TASK DESCRIPTION:
State only how many lines contain the string "scene".

--------

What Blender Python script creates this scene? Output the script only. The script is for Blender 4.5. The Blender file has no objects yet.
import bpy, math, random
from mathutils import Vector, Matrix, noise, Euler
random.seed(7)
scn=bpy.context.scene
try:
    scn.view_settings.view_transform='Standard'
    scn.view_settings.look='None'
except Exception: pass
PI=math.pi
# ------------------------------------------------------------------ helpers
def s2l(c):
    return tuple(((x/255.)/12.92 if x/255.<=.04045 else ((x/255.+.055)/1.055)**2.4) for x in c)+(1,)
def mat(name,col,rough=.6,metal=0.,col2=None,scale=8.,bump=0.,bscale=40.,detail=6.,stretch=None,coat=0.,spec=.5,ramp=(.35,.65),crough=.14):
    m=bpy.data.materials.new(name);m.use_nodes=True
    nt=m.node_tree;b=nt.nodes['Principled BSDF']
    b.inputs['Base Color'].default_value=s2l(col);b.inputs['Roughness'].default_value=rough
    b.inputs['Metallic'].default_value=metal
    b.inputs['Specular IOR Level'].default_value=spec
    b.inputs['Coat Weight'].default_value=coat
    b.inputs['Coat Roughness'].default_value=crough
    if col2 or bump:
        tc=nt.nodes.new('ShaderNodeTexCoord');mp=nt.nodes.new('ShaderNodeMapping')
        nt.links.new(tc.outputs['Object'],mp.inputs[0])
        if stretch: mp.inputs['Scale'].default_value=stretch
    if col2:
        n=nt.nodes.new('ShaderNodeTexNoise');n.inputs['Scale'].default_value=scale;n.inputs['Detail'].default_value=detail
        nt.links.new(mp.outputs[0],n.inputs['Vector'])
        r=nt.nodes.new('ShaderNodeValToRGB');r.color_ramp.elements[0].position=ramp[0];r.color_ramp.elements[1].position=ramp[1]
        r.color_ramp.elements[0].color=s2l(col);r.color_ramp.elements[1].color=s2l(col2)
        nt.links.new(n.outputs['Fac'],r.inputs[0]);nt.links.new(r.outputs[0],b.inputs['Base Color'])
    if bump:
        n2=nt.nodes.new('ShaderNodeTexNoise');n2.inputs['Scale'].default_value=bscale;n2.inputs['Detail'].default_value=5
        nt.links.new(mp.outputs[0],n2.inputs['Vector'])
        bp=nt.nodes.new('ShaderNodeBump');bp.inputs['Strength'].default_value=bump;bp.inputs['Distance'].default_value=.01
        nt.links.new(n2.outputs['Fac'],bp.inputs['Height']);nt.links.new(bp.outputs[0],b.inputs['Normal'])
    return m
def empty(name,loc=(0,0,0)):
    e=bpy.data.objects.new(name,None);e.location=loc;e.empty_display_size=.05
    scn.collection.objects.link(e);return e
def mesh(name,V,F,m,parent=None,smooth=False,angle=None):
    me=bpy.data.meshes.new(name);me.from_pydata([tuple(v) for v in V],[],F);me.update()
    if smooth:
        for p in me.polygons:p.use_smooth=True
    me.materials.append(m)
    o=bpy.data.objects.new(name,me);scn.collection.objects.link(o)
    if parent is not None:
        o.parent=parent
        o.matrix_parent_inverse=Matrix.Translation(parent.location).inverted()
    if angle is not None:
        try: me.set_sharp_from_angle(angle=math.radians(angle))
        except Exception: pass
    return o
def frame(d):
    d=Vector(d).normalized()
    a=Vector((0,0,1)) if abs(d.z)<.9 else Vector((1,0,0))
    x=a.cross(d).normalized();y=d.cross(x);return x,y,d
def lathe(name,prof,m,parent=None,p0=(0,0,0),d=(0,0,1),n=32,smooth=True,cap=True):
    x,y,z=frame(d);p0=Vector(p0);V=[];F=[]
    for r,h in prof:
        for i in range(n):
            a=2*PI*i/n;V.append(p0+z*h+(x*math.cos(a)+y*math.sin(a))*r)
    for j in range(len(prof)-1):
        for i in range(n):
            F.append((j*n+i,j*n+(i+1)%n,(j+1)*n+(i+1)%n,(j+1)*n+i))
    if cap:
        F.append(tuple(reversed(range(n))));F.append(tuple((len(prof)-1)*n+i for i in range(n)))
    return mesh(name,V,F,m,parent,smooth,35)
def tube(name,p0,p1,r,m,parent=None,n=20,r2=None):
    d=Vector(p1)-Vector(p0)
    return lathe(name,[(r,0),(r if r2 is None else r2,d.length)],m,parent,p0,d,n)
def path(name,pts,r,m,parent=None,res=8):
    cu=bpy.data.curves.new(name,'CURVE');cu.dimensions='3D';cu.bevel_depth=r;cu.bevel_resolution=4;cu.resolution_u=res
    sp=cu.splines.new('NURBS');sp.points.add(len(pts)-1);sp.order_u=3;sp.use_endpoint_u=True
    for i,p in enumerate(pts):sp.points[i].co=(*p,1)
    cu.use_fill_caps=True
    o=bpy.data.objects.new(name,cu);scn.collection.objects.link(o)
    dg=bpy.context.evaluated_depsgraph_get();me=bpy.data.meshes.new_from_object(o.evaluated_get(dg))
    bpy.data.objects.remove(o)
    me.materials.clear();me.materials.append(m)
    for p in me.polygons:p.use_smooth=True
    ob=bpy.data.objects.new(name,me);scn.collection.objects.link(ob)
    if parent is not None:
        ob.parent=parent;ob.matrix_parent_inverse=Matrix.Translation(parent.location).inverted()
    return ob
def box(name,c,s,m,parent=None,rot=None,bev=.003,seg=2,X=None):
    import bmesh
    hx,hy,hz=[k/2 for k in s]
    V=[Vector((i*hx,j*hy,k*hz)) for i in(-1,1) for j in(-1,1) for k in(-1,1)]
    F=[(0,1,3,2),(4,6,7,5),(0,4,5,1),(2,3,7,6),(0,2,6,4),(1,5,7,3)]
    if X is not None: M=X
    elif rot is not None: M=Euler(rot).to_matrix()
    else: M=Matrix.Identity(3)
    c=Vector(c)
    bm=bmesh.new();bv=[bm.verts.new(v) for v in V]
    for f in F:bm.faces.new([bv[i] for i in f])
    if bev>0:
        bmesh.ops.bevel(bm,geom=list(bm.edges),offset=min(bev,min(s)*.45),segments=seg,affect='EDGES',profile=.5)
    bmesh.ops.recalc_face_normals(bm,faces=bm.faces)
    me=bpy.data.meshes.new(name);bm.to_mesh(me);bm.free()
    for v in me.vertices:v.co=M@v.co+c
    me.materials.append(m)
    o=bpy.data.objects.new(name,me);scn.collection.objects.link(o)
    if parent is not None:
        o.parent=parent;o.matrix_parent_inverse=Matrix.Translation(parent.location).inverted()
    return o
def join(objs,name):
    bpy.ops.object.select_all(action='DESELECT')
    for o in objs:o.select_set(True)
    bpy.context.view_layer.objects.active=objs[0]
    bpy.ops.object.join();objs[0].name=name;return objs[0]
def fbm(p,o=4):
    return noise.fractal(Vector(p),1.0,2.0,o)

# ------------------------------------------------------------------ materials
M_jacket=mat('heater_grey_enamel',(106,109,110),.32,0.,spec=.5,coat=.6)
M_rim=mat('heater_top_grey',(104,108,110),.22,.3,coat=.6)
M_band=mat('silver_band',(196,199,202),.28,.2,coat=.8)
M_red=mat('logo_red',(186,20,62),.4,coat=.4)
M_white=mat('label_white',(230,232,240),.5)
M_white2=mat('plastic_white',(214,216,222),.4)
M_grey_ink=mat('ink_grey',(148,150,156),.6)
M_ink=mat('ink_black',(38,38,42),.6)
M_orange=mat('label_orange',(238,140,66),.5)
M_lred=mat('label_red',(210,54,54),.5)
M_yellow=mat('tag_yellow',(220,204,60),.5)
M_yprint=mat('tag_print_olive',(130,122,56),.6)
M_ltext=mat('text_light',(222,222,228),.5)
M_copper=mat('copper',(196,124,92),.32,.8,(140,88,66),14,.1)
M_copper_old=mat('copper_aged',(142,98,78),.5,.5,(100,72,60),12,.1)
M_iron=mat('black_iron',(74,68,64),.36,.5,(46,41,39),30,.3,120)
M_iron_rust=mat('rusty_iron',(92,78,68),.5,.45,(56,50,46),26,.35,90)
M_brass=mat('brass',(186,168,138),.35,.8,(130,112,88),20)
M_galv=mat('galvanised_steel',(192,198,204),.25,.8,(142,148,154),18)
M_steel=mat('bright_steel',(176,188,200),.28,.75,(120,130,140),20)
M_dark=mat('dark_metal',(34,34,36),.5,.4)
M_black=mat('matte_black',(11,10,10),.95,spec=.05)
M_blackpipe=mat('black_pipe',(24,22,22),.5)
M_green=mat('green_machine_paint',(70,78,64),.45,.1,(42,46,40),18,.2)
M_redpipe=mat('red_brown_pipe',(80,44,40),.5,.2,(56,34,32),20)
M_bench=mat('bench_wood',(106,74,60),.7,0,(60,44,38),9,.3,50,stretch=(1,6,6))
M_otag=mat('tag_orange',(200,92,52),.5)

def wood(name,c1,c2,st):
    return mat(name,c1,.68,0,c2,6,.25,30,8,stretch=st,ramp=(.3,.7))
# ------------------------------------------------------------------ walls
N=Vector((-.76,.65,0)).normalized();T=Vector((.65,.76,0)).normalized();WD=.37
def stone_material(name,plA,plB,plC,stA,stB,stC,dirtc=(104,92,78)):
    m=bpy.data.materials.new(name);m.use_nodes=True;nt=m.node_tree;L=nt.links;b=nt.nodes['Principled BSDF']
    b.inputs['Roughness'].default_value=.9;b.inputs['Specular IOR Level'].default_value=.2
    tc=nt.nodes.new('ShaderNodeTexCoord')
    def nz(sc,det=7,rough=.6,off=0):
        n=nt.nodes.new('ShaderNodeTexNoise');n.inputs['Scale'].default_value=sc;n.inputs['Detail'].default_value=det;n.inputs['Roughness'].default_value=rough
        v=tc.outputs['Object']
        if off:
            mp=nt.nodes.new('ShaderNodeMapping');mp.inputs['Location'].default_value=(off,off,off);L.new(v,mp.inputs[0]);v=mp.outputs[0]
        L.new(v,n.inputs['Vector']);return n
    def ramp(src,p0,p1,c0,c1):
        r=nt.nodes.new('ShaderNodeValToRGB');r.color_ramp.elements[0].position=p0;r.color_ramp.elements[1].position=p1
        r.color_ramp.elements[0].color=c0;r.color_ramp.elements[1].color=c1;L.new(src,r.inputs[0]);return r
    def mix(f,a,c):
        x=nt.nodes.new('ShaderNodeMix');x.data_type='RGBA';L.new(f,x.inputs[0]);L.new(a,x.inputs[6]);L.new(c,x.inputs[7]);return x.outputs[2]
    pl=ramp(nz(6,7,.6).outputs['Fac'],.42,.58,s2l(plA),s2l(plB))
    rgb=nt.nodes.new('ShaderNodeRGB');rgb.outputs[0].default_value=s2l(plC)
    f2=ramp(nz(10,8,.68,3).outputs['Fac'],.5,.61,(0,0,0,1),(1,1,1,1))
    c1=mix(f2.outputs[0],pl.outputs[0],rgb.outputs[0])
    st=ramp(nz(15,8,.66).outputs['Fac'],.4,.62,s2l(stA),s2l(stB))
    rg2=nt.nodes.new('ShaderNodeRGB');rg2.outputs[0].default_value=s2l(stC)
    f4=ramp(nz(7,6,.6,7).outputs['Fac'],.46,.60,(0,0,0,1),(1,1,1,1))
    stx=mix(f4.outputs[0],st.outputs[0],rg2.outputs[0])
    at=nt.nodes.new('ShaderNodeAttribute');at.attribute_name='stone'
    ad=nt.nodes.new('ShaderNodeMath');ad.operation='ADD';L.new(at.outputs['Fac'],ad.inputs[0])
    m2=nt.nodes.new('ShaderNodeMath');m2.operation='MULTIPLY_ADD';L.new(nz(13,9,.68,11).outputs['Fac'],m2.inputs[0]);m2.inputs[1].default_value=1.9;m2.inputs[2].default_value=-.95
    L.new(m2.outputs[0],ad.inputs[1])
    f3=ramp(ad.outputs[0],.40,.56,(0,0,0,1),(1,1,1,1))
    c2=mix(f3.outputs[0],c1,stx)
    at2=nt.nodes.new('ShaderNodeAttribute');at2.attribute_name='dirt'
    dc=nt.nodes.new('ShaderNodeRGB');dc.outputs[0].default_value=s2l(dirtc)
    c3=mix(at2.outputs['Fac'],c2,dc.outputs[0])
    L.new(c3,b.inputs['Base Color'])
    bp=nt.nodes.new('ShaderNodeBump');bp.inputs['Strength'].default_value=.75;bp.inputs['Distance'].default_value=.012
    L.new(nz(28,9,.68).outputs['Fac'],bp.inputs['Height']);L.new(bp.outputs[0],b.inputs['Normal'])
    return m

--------

TASK ANSWER:
2